India is a wonderful old country. But whats ailing it is we are trying to copy western model while forsaking our own. We must not forget the Mahatma and try to model our country in his ways.

From the article, it seems that mostly it is the opposition ruled states who have such high debt to GSDP ratio. Do they think that its free and the blame can always be put on the Centre for everything. Who can dare states like Punjab to curb and spend responsibly.



Jul 22, 2013

I just wonder why many opposition ruled states have such high debt to gross state domestic product ratio. Is it coz they think its free without any responsibility and indulge in more populist measures, while putting all the blame on the Centre.

Also, the States like Punjab can generally get away with anything with their aggressive instincts.

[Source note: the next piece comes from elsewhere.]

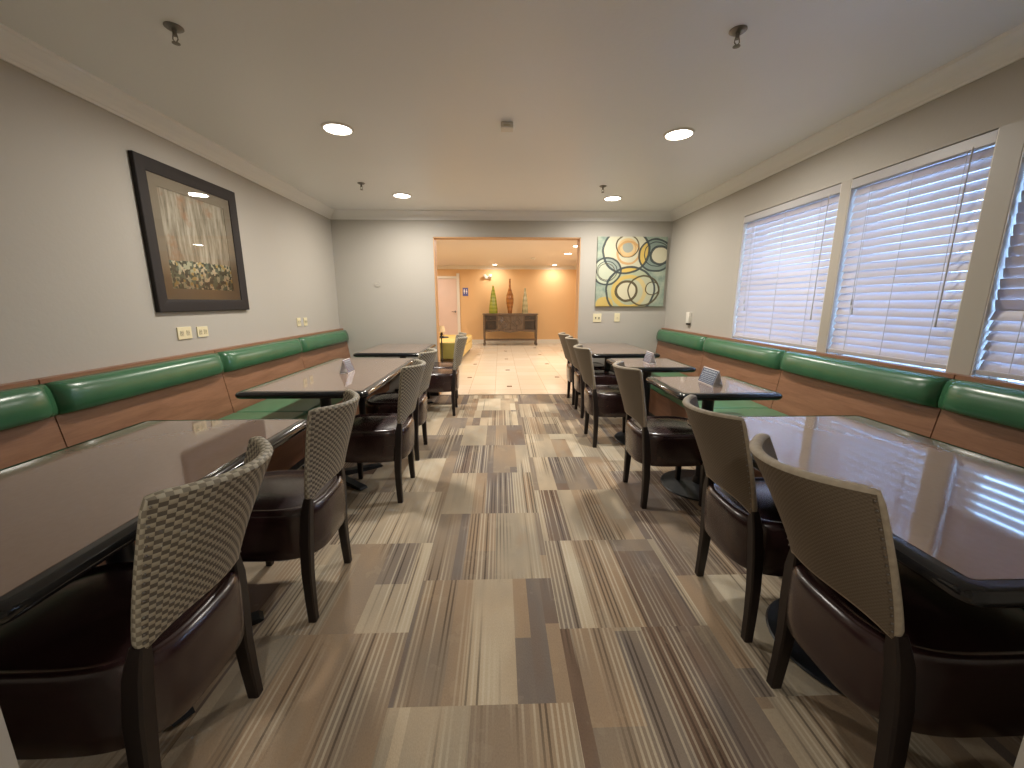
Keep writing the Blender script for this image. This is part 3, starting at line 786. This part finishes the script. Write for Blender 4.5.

We need to correct this imbalance.


Subhash Vashi

Jul 20, 2013

Indian Government is not India. It does not represent the country or the people. It is simply a group of people who created a giant business empire called "Government of India". So, in answer to your question, No, "Indian Government" is not heading for a financial disaster. India and its people are.


Norbert Crasto

Jul 20, 2013

Without a doubt! The scenario is so bad in all fronts including the current account deficit. I will not be surprised with the INR will hit a low of Rs.70 to the $ in 2014. We are living in a fantasy world with the corruption as our motto and lots of hype. It is too late for any turnaround.


Rameshwar Gagrani

Jul 20, 2013

Reg: mis-selling of insurance products.

Many a time views are expressed that insurance and investment should not be mixed, then why government allows
insurance companies to sell such products. Why not the insurance companies be allowed only for insurance needs
of the countrymen? the fault lies with the policy, which government does not want to correct.



Jul 19, 2013

I am sorry to say what the Chinese in Singapore say about Indians. When they see any Indian they will say kill the Indian first before killing the snake. According to them the Indians are more poisonous than snake. Only after coming to this country I discovered this fact that it is very much correct. From all the happenings in India we will have to come to an conclusion that India will not improve in any way in any field.I do not like to go in very detail about all this. I hope every one will understand this.



Jul 19, 2013

I'm afraid India will never learn. India is not a learning culture as a whole, although parts of the population are very smart. The people in power are die hard populist, and will lead the country through crisis after crisis. This has been their track record. And each crisis forces India to surrender something of value to those entities who bail India out.


Rajagopalan Ramesh

Jul 19, 2013

Yes. It appears so as Central Government is already on the brink of major economic disaster. Their hope lise only in Private Sector taking extra efforts for their growth and profitability and this might result in bailing out Government from any possible disaster or de-growth in GDP. I doubt whether the Central Government takes into account the budgetary deficit of State Governments in their overall central budget. The CAG should also carry out an audit of budgets, their implementation and shortcomings or failures. They can also sufficiently warn the Government of their future problems in varous facets of economy. There should be a system to penalize the State Governments severely if they mishandle the fiances of their Governments.